Trump revives ‘The Snake’ reading at North Carolina rally

President Trump revived his use of a late left-wing activist’s song called “The Snake” during a rally in North Carolina on Sunday while warning supporters his opponent would undo his immigration policies.
Trump recited the song’s lyrics at his Hickory, N.C., rally. Trump once regularly recited “The Snake” at his rallies to warn about what he saw as the ills of immigration but the president hasn’t used it since February.
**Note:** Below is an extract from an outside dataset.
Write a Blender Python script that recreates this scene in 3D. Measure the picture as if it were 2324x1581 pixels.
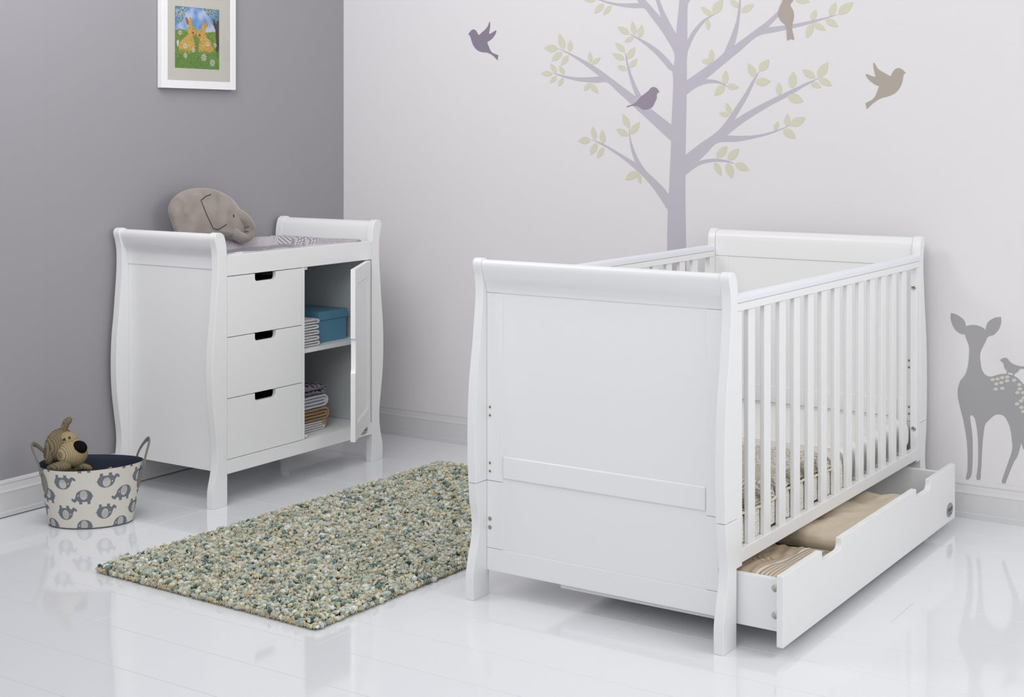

He said Sunday that supporters had asked him to reprise it.
Trump reads the xenophobic “The Snake” poem for the first time during a rally this election cycle pic.twitter.com/3CNBDioG1a
— Aaron Rupar (@atrupar) November 2, 2020
The piece, originally released in 1963 by singer-songwriter and activist Oscar Brown, is based on an Aesop’s fable called “The Farmer and the Viper” and is meant to teach how kindness can be exploited by malicious people.
Brown’s daughters told CNN in 2017 that they had sent cease-and-desist orders to the Trump campaign urging the president to stop using the lyrics, claiming that he was misconstruing the song’s meaning.
“Oscar Brown Jr.’s words are being stolen to promote his hate message and intolerance,” Africa Brown told CNN’s Don Lemon.
“When I see him doing it, I know that he is stealing. He’s twisting Oscar’s meaning to serve his own campaign and climate of intolerance and hate, which is the opposite of what the original author, Oscar Brown Jr., intended,” added her sister, Maggie Brown, on MSNBC.
“He’s perversely using ‘The Snake’ to demonize immigrants,” said Africa Brown during that same MSNBC interview. “My father never had anything against immigrants.”